This was a prayer added to the church litany during the so-called “Dark Ages” as Viking marauders raided monasteries and farmsteads along the coasts of England in the 800s and 900s CE. In 834, Londoners witnessed Danish longboats heading up the Thames. These were pirates, looking for booty. But by 1003 CE, the Vikings were no longer just plundering, the Scandanavian hard men now fancied their chances at ruling the place.
King Swein of the Danes marched through southern England and headed for London. Unable to breach the old Roman walls, he camped his forces in Southwark on the south bank of the Thames. The only way to cross the river and access the city was via London Bridge, the city’s one bridge up until the eighteenth century. The bridge Swein encountered had been built in 994 and was made up of wooden planks, roughly hewn.
The Saxons, who had been ruling England more or less since the Romans had departed, now mustered an army under Ethelred the Unready and his ally, King Olaf of Norway. For some reason, the Norwegians had fallen out with the Danes! They rushed Southwark but were repulsed with some loss of life. They then decided to oust the Danes from the bridge where they were encroaching.

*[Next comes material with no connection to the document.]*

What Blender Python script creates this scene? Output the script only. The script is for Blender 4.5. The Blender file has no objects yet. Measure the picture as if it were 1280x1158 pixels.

Olaf took his boats and – according to a later Icelandic chronicle – protected them with wicker shields from stones being rained down by Danes on the bridge. Unfortunately, the stones were hurled with enough force from above to kill many men and damage the boats. But, Olaf’s forces slowly managed to get through the attach ropes to the piles of the bridge. They’d calculated correctly on the tides and the boats were able to pull the bridge’s foundations away with the whole structure crashing into the water.
As the Icelandic chronicler put it in praise of Olaf:
And thou hast overthrown their bridges, O thou Storm of the sons of Odin! Skilful and foremost in battle!
Olaf went on to be canonised as a saint for his role in Christianising Norway (though some historians dispute his importance in this regard). There is still a Saint Olaf’s church in the City of London that dates back to those far off times.